I'm not really sure why people act like the UK is the only country who had concessions. Various countries have all kinds of concessions, and the wealthiest ones typically had more, because they had the most political leverage.
The big ones are currency and the common agricultural policy. Schengen, meh, Britain is an island. There's plenty of EU territory that's not in Schengen what would be important is that Gibraltar joins the area for the simple reason that you can walk there.
The UK is the only country that got a discount on their payments.
Edit: I stand corrected. One of a few
Literally not true at all.
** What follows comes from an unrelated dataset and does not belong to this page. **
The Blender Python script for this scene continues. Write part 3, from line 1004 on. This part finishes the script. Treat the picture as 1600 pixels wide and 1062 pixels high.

France and the UK have a practically identical economy size, but France consistently paid billions less.
You are mistaken if you think countries had leverage to make demands but chose not to use it out of charity.
I found a list, and while I was indeed wrong, as there are other rebates, France is not on the List.
I don't know which numbers you are citing, but if you look at net contributions, payments from the EU to the members may of course also vary.
The UK was the first country to receive a discount though.
Not being part of the same rebate scheme does not mean France didn't pay less.
It literally does. France does not receive a rebate on the normal calculation by gross national income.
France did receive more EU payouts than the UK in the past ( Example from 2017 ), leading to lower net payments. That's not the same as paying less in the first place though.
You're confirming that France pays less in.
Obviously I'm talking about Net. Gross doesn't matter. If a man puts 1€ into a box and gets 1€ back, he's not really paid anything.
I'm not. They paid more in fact. They just also got more back out.
Wrong. What a country pays in and what it gets out are two entirely unrelated questions.
Payments to the EU are calculated by GDI and that's that (except when there is a rebate). They are supposed to be fair based on that metric.
Payments back to the members are not "free money" the government can spend on whatever. They are subsidies bound to specific purposes that have their own specific criteria of distribution. They are not designed to be fair by comparison of GDI or similar metrics. If there were, as a hypothetical example, an EU program to subsidize local winemakers, you can see how France would very likely receive more money out of this fund than the UK.
Saying Net doesn't matter is absurd. Of course it matters. What kind of logic is that?!
Person A gives person X 1€ in exchange for $1
Person B gives person X 1$ in exchange for $1,000
Who is getting the sweeter deal, A or B?
It's not about who gets the sweeter deal. It's not a transaction. Members don't buy services from the EU with their contributions. If France gets more payouts, it's because France has more of whatever triggers those payouts. It's not the GDI though, so "same GDI, different net payments" is a flawed argument.
If we're both in a tennis club and pay the same member's fees, but I go to play on Thursday, when there's less people, more space and a free drink at the bar for members, but you go on Saturday, when people are fighting for free courts and you can't find a seat at the bar, I get the better deal. That doesn't mean we're not treated fairly, we're just using different parts of what's available.
Now, if you had to pay higher fees in the first place because I said "I"ll only join if I get a discount", that would indeed be unfair.
This would be a fair point if the members didn't set the rules.
But members do set the rules, and France, just like other countries, use their clout to get rules that favour them.